You Can Hear Serial Killer Ed Gein's Voice for the First Time in a Docuseries
The voice recording gives us new insight into the famous serial killer.
Published Oct. 3 2025, 4:28 p.m. ET

Although people didn't start killing people en masse in the 20th century, Ed Gein was nonetheless one of the first people who came to be known as a serial killer. Although he is famous in the world of true crime, there are some things that Gein that were not super well-known to the public, including what his voice actually sounded like.
That all changed in September with the release of Psycho: The Lost Tapes of Ed Gein, an MGM+ docuseries that premiered on Sept. 17. The docuseries takes advantage of voice recordings of Gein that were first surfaced in 2019. Here's what we know about the new recordings.

The new voice recordings of Ed Gein peel back another layer of the killer's story.

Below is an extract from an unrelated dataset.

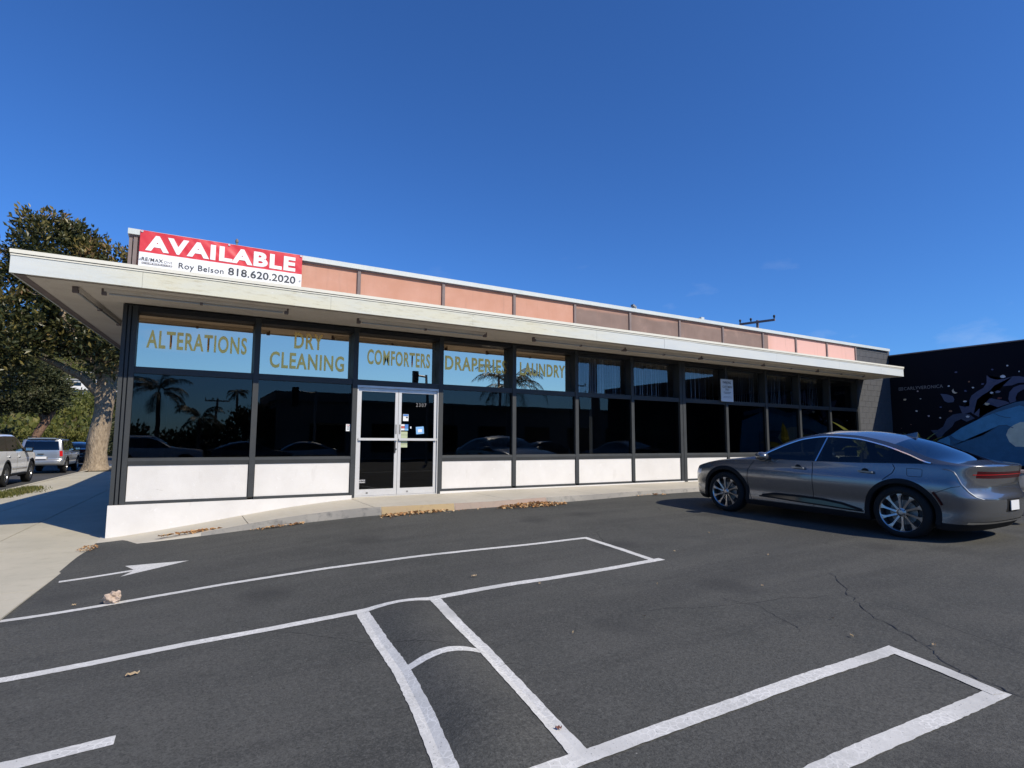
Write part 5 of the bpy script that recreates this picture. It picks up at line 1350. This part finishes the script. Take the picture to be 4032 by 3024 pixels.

Gein was first arrested in November 1957 in Plainfield, Wis., and found a horrific scene in his house and woodshed, where human skulls and other body parts had been made into everything from lamps to furniture. This kind of horror was almost unprecedented, and the recordings used in the docuseries were made by a local judge who was trying to understand Gein in the wake of what they had seen.
“Put yourself back in 1957,” executive producer and director James Buddy Day told The New York Post. “Ed Gein is arrested and the sheriff and deputies go into his house and never comprehended anything like what they were seeing … so they take him back to the jail and don’t know what to do so they call a local judge who lives down the road and he walks over with a recorder.”
“They start recording Ed as all this was happening and, when they were done, the judge didn’t know what to do with the tapes so he left them in his office in his safe and they made their way into a safety deposit box,” Day said. “Years after he died, his family felt they should do something with them because they’re history. That’s how they came to light in 2019.”
Ed Gein's case has a long cultural history.
While Gein might not be the most well-known serial killer in the annals of true crime today, his crimes became the inspiration behind everything from Psycho to Hannibal Lecter, per The Los Angeles Times. It was a moment when culture became truly aware of one man's depravity.
“It’s really the first time in American history where a serial killer is caught … and becomes part of the culture,” Day said. “There were other American serial killers before — Albert Fish and HH Holmes — but that was before movies, TV, before mass media. Even the first true-crime book, Truman Capote’s In Cold Blood [about the Clutter murders in Kansas] comes out in 1959 right after Gein is caught and right before Psycho comes out."
The tapes themselves help illuminate who Gein was. Crucially, though, it's hard for us to fully understand the minds of killers like this, which might be part of the reason they have been so endlessly fascinating.